I used to be so caught up in other people's thoughts and opinions about the things I would do or say. I wouldn't wear a certain outfit, sing a certain song or write about a certain topic because I was afraid of what others would think of me. How screwed up is that? I was holding back on my true self because it was what somebody else wanted.
When I think about it now, I realize how stupid that sounds. I didn't think at the time that I was holding back on becoming the person I was always meant to be - but in so many ways I was. We all do it. We all want to be accepted and loved by the majority.
In high school we would wear clothes we didn't like, or couldn't really afford, so we could "fit in". We listened to songs we didn't know the lyrical meanings of because it was what everyone else was listening to. We cut our hair, ripped our jeans and yelled at our mothers all for what? Fear of not being accepted.
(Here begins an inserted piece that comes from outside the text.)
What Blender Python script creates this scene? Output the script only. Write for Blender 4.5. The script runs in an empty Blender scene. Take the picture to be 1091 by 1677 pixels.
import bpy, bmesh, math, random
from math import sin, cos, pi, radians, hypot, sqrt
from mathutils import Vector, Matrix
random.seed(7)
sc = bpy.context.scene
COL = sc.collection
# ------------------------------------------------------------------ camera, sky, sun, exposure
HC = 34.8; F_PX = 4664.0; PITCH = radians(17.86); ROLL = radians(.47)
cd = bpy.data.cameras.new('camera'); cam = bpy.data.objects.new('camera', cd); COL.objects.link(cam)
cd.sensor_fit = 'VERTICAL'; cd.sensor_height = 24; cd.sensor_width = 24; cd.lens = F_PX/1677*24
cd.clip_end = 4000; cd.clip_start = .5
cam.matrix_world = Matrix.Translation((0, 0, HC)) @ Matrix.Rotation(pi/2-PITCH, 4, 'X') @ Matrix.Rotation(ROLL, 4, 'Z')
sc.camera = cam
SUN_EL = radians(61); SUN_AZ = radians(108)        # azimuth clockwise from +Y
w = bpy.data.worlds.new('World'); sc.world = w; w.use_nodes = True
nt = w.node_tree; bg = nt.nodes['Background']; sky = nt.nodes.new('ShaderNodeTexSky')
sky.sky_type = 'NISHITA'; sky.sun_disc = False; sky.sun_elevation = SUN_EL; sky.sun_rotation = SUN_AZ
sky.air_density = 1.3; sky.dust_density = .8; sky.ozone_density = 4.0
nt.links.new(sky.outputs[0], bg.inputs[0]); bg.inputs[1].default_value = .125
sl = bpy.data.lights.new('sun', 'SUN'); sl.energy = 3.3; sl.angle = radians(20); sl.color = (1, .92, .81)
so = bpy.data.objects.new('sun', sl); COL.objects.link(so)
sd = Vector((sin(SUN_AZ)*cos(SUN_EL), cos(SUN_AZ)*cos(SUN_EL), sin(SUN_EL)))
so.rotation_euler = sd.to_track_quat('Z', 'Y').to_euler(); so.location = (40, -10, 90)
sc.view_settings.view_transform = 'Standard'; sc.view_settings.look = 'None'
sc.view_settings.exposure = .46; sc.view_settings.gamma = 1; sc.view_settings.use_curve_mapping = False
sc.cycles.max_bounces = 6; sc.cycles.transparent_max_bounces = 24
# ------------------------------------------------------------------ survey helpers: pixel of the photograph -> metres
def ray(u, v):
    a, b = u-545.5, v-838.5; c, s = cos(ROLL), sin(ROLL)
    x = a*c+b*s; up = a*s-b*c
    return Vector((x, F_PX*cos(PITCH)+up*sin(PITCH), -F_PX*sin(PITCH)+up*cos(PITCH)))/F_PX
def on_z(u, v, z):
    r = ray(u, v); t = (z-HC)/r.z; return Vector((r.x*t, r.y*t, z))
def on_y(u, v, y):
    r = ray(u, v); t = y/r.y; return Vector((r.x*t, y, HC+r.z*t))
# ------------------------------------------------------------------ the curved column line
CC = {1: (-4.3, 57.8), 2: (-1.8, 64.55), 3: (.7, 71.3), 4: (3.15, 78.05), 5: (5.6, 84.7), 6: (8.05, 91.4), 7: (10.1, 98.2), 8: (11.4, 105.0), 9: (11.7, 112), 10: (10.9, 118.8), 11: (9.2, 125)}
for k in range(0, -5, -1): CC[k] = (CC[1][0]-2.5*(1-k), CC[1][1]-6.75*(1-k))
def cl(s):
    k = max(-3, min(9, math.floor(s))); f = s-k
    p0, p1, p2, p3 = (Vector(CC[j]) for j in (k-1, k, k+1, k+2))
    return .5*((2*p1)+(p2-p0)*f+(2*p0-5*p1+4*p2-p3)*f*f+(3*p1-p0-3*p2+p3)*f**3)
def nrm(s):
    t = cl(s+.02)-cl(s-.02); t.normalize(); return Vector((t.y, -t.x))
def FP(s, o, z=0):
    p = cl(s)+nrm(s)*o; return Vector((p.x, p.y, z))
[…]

We still do this as adults, in little ways. If you say you don't care about what others think of you, you're lying. We all do to some extent and we always will. It's human nature to want to fit in. But there is a fine line between wanting to fit in and letting others dictate your every move. That was something that took me a while to realize, but ever since I did my life has become so much better.
I don't know the exact moment I realized that I needed to start living for myself. It's not one of those things where you wake up and are like "Okay, today's the day I stop taking shit from everybody and decide what I want to do and when I want to do it." No, that's not how it works. In time, you just realize that the decisions you make for yourself are the ones that have made you the happiest.
For instance, when I first got my tattoos everyone asked me "Why that?" "What does that mean?" "You know that's going to be on your forever, right?" No shit, I got this tattoo thinking it would come off in a few weeks. I would feel so self conscious every time I wore a short sleeved shirt, so much so that I looked into getting some of them removed.
I shouldn't have felt like that all because of a few comments - because it was my body and I was the only one that needed to love those tattoos. The same goes for the songs or articles I write, I don't need people telling me what to and what not to write about. That's my decision and mine only.
I'm 21 now and I think I'm doing pretty well for myself. I didn't write this article to tell people to stop trying to tell me what to do, I wrote it because I want other people to start living for themselves. I never really realized how happy I was in my own skin until I sat down to write this. I don't feel as tied down or judged as I used to because I don't care what anyone thinks of me.
I live my life to please myself, which in the end usually pleases everyone else. You're going to be old and wrinkly one day and you're going to look back on your life and wish you had done so much more. Life is too short to live with regrets.
Get tattoos, write a song about your ex, hell, right a book about him. Wear that outfit you think no one will like -- I'm sure in a month it will become the newest trend. Life is all about taking risks, being happy and letting go. Stop thinking and just start living.